▶ [Source data]:
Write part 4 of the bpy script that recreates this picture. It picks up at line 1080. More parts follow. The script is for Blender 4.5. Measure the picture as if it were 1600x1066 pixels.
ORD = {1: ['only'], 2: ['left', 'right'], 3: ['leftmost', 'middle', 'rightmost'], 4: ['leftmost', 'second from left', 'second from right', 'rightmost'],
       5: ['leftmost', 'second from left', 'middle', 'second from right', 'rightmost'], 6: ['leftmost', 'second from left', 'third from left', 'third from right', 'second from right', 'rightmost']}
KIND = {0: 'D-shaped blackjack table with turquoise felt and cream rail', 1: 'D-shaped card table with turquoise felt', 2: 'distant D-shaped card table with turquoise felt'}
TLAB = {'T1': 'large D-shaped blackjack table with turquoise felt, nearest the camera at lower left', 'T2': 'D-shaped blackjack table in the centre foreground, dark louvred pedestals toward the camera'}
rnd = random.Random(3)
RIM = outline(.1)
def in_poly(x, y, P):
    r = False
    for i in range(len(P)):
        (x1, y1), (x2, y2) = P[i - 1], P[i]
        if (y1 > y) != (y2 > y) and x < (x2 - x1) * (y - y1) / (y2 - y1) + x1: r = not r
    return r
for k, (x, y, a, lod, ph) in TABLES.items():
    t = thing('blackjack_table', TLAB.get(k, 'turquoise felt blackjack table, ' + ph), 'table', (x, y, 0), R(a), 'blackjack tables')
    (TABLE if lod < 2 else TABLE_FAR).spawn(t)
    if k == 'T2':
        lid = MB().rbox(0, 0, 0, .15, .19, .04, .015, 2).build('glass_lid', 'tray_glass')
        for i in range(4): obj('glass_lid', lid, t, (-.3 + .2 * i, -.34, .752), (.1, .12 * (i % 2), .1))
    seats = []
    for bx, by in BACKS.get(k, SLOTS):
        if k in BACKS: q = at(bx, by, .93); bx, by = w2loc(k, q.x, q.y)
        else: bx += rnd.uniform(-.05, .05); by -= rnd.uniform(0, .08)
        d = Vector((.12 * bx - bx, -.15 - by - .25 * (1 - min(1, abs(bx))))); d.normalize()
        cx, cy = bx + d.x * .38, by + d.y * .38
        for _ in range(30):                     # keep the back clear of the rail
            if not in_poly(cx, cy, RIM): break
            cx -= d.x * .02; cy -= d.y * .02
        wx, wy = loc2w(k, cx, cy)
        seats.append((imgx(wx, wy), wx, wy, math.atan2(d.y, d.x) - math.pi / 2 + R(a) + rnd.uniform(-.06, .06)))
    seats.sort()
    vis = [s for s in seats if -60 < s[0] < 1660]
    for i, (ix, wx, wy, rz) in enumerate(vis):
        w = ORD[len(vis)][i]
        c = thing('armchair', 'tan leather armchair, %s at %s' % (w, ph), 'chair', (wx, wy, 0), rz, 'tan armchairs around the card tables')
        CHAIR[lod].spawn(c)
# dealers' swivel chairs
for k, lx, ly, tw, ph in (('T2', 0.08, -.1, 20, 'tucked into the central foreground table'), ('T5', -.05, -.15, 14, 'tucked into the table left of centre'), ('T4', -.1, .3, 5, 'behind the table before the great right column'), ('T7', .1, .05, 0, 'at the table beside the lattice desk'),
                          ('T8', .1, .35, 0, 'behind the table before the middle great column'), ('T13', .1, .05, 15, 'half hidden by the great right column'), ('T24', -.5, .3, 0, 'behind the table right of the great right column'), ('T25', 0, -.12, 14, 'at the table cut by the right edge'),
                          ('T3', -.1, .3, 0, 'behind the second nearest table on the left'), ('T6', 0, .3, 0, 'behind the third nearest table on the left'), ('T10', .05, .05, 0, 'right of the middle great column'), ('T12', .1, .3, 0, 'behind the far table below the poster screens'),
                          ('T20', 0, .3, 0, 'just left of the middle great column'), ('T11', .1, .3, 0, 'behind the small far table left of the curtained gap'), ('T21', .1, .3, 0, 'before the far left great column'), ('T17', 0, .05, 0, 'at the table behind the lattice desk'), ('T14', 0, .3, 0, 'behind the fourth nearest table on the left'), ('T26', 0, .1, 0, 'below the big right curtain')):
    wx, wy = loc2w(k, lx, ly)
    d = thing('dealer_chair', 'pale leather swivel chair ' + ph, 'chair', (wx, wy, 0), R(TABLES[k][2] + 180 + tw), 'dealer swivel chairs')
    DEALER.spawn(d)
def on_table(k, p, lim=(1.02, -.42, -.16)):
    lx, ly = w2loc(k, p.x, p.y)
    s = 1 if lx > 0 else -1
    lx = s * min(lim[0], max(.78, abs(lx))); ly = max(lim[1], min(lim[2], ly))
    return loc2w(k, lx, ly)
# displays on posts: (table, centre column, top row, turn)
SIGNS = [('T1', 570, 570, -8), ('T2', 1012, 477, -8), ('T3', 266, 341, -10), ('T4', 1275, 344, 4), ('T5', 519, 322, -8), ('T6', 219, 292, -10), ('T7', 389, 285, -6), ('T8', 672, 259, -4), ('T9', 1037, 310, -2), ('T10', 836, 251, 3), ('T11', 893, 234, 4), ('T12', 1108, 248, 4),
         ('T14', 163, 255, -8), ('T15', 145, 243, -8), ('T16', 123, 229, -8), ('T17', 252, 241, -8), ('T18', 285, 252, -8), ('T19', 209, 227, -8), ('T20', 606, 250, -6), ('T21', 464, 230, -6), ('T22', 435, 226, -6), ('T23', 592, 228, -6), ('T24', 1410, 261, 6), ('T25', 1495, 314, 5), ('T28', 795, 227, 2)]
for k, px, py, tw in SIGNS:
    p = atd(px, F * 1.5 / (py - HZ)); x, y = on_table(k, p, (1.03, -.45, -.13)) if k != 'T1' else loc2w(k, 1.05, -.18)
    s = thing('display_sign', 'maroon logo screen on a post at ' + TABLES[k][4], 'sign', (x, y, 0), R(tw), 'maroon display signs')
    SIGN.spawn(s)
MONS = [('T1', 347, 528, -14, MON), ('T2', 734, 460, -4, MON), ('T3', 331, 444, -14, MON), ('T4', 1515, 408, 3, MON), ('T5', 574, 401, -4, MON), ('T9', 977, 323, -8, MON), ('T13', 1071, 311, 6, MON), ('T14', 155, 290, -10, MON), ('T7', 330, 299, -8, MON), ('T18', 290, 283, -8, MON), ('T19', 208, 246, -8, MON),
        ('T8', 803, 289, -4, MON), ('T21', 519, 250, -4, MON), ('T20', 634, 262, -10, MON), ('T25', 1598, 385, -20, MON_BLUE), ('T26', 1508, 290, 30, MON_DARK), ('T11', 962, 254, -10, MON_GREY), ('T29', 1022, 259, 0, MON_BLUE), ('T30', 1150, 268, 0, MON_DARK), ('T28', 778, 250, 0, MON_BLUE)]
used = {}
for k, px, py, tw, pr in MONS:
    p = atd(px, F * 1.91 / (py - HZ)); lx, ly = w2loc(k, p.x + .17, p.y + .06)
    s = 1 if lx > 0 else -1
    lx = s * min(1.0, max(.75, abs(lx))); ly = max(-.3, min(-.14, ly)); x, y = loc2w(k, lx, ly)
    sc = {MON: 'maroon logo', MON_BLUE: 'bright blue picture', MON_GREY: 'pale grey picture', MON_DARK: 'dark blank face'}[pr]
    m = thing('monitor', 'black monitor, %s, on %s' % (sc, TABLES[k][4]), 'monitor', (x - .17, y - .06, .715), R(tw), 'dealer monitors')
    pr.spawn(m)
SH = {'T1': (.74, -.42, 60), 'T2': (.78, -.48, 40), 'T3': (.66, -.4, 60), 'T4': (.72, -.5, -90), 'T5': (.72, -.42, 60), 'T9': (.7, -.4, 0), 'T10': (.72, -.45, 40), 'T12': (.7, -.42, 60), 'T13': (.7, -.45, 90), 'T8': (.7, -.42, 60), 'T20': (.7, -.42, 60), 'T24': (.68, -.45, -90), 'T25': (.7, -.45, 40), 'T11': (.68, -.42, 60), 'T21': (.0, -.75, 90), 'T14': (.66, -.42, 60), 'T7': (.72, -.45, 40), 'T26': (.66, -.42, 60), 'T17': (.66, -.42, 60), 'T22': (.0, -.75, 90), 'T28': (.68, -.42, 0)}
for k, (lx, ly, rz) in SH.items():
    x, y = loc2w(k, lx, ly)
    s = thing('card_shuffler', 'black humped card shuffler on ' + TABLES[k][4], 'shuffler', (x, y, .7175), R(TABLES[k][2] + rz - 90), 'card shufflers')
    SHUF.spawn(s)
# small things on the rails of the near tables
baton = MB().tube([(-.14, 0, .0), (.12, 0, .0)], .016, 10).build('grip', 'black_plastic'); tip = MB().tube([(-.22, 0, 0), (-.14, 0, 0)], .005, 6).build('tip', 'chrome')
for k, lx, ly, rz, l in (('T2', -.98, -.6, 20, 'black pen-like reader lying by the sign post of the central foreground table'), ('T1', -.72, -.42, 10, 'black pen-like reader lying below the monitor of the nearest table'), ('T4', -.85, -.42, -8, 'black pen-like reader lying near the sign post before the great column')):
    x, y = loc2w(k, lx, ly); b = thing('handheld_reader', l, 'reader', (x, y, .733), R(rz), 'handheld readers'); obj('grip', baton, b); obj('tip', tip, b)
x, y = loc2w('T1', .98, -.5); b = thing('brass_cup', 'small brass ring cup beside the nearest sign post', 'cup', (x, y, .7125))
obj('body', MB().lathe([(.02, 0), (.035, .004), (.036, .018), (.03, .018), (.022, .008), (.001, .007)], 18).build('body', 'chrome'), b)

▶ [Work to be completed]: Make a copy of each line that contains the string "picture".

▶ [Solution to the exercise]:
Write part 4 of the bpy script that recreates this picture. It picks up at line 1080. More parts follow. The script is for Blender 4.5. Measure the picture as if it were 1600x1066 pixels.
    sc = {MON: 'maroon logo', MON_BLUE: 'bright blue picture', MON_GREY: 'pale grey picture', MON_DARK: 'dark blank face'}[pr]